THE EXERCISE: Make an exact transcription of the material, leaving out all images.

[Begin DATASET EXCERPT]

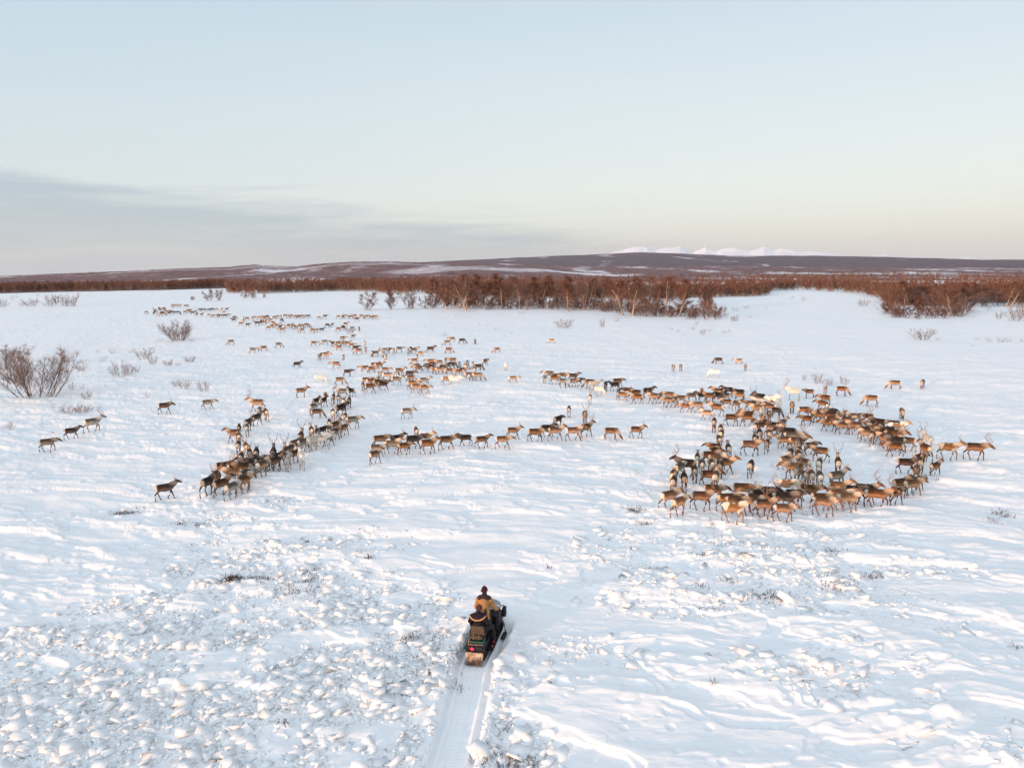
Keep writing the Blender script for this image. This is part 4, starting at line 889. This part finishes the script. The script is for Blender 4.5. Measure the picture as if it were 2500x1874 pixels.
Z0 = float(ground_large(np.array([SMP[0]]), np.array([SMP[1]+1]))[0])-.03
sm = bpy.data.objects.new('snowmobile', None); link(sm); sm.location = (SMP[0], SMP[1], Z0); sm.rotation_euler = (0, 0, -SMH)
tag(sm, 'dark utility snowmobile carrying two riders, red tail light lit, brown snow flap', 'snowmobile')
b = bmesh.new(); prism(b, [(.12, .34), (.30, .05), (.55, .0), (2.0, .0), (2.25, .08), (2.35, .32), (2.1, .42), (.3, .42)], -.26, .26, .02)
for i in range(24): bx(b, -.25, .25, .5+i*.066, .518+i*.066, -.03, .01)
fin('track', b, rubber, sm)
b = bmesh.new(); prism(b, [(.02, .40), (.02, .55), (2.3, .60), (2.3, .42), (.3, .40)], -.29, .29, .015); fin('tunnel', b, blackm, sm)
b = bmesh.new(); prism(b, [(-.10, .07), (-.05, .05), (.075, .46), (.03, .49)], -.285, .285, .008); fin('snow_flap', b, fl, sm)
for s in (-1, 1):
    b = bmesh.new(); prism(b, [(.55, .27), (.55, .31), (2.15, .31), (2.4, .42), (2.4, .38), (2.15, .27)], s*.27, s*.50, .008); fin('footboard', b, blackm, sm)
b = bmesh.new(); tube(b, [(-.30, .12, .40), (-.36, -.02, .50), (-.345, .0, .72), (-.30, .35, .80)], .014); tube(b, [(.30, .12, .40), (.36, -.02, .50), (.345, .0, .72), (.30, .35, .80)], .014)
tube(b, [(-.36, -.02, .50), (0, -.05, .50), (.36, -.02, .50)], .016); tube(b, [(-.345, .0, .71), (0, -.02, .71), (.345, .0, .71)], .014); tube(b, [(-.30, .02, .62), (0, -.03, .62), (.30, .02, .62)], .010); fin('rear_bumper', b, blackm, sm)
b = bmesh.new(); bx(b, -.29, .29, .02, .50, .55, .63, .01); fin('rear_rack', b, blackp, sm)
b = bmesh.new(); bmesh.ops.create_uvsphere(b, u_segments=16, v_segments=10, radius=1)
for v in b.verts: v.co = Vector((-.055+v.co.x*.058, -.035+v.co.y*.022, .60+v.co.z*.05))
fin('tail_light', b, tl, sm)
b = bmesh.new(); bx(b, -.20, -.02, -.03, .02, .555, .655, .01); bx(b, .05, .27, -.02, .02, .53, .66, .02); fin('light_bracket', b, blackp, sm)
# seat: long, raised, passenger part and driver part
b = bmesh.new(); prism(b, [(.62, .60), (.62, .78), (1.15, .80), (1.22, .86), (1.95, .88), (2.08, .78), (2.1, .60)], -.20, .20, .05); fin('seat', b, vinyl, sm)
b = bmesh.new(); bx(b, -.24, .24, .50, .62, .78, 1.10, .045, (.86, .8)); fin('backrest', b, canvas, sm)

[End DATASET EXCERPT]

COMPLETED EXERCISE:
Keep writing the Blender script for this image. This is part 4, starting at line 889. This part finishes the script. The script is for Blender 4.5. Measure the picture as if it were 2500x1874 pixels.
Z0 = float(ground_large(np.array([SMP[0]]), np.array([SMP[1]+1]))[0])-.03
sm = bpy.data.objects.new('snowmobile', None); link(sm); sm.location = (SMP[0], SMP[1], Z0); sm.rotation_euler = (0, 0, -SMH)
tag(sm, 'dark utility snowmobile carrying two riders, red tail light lit, brown snow flap', 'snowmobile')
b = bmesh.new(); prism(b, [(.12, .34), (.30, .05), (.55, .0), (2.0, .0), (2.25, .08), (2.35, .32), (2.1, .42), (.3, .42)], -.26, .26, .02)
for i in range(24): bx(b, -.25, .25, .5+i*.066, .518+i*.066, -.03, .01)
fin('track', b, rubber, sm)
b = bmesh.new(); prism(b, [(.02, .40), (.02, .55), (2.3, .60), (2.3, .42), (.3, .40)], -.29, .29, .015); fin('tunnel', b, blackm, sm)
b = bmesh.new(); prism(b, [(-.10, .07), (-.05, .05), (.075, .46), (.03, .49)], -.285, .285, .008); fin('snow_flap', b, fl, sm)
for s in (-1, 1):
    b = bmesh.new(); prism(b, [(.55, .27), (.55, .31), (2.15, .31), (2.4, .42), (2.4, .38), (2.15, .27)], s*.27, s*.50, .008); fin('footboard', b, blackm, sm)
b = bmesh.new(); tube(b, [(-.30, .12, .40), (-.36, -.02, .50), (-.345, .0, .72), (-.30, .35, .80)], .014); tube(b, [(.30, .12, .40), (.36, -.02, .50), (.345, .0, .72), (.30, .35, .80)], .014)
tube(b, [(-.36, -.02, .50), (0, -.05, .50), (.36, -.02, .50)], .016); tube(b, [(-.345, .0, .71), (0, -.02, .71), (.345, .0, .71)], .014); tube(b, [(-.30, .02, .62), (0, -.03, .62), (.30, .02, .62)], .010); fin('rear_bumper', b, blackm, sm)
b = bmesh.new(); bx(b, -.29, .29, .02, .50, .55, .63, .01); fin('rear_rack', b, blackp, sm)
b = bmesh.new(); bmesh.ops.create_uvsphere(b, u_segments=16, v_segments=10, radius=1)
for v in b.verts: v.co = Vector((-.055+v.co.x*.058, -.035+v.co.y*.022, .60+v.co.z*.05))
fin('tail_light', b, tl, sm)
b = bmesh.new(); bx(b, -.20, -.02, -.03, .02, .555, .655, .01); bx(b, .05, .27, -.02, .02, .53, .66, .02); fin('light_bracket', b, blackp, sm)
# seat: long, raised, passenger part and driver part
b = bmesh.new(); prism(b, [(.62, .60), (.62, .78), (1.15, .80), (1.22, .86), (1.95, .88), (2.08, .78), (2.1, .60)], -.20, .20, .05); fin('seat', b, vinyl, sm)
b = bmesh.new(); bx(b, -.24, .24, .50, .62, .78, 1.10, .045, (.86, .8)); fin('backrest', b, canvas, sm)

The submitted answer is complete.